My dad’s days are now full of joy because so many years ago he repented of his sin and trusted Jesus’ sacrifice on the cross as payment for his sin. My father’s hope of heaven was Jesus, not twenty years of teaching Sunday School, or baptism, or church membership, or comforting the grieving, or quiet acts of service and giving about which most never knew. He is OK today because of Jesus! Patricia pictured him clicking his heels when he got to heaven. What a beautiful picture – Billy Talley made whole and perfect because of Jesus! I don’t doubt that the beautiful parts of our personality are retained in heaven. Clicking his heels, indeed!

As I close, let me share how my dad passed from death to life, into the presence of Jesus. The staff at Senter’s Assisted Living Center was wonderful to my dad. This past Saturday afternoon, Patricia asked Gwen Morrison to sing for Billy. She was delayed because she had to make her rounds, but she arrived just before 3:30. In a beautiful, soulful voice, Gwen sang the first verse of Amazing Grace. As she sang the last note and turned to go, my dad breathed his last, clicked his heels, and fell into the arms of Jesus! Oh, I do hope that you will put your faith in what Jesus did for you so that you may have the same hope when your time comes, as everyone of us knows our time surely will come.

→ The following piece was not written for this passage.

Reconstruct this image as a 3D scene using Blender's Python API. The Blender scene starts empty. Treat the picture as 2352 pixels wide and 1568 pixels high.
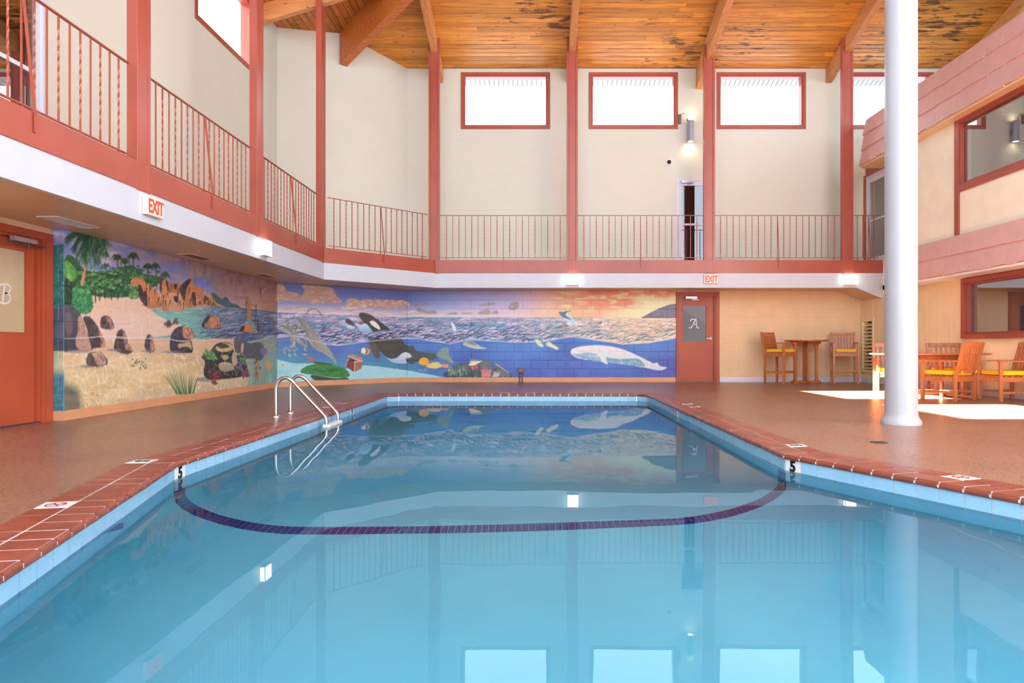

I cannot prove this in Scripture, but I have all ideas that there were a host of people waiting for Billy, including my late wife, Linda, and my mother. Sabra had a picture of how she thought it was in heaven on Saturday. In the last year of my mother’s life, Nan, Sabra, and I all lived away from Fuquay. When we would come for a few days, my mother could hardly stand the wait. She eagerly anticipated our arrival, so much so that when our car would roll down the driveway, she would tap her feet and say, “They’re here they’re here!” In Sabra’s mind – and, how can we argue – she was tapping her feet on Saturday and saying, “He’s here, he’s here!” To God be the glory!

1 comment:

Anonymous said...

Although I did not know your father except for hearing him sing at Grace a copule of times, and yet reading your blog I felt like I do know him, as in alot of ways you are a reflection of him. It must have been a blast growing up in your house with your father's sense of humor! I remember the story you shared with our home group about your Dad playing a trick on your Mom, back in the day of party line phone lines! Sweet memories, and now he is whole in the presence of Jesus, clicking his heels! What a beautiful picture..thank you for sharing.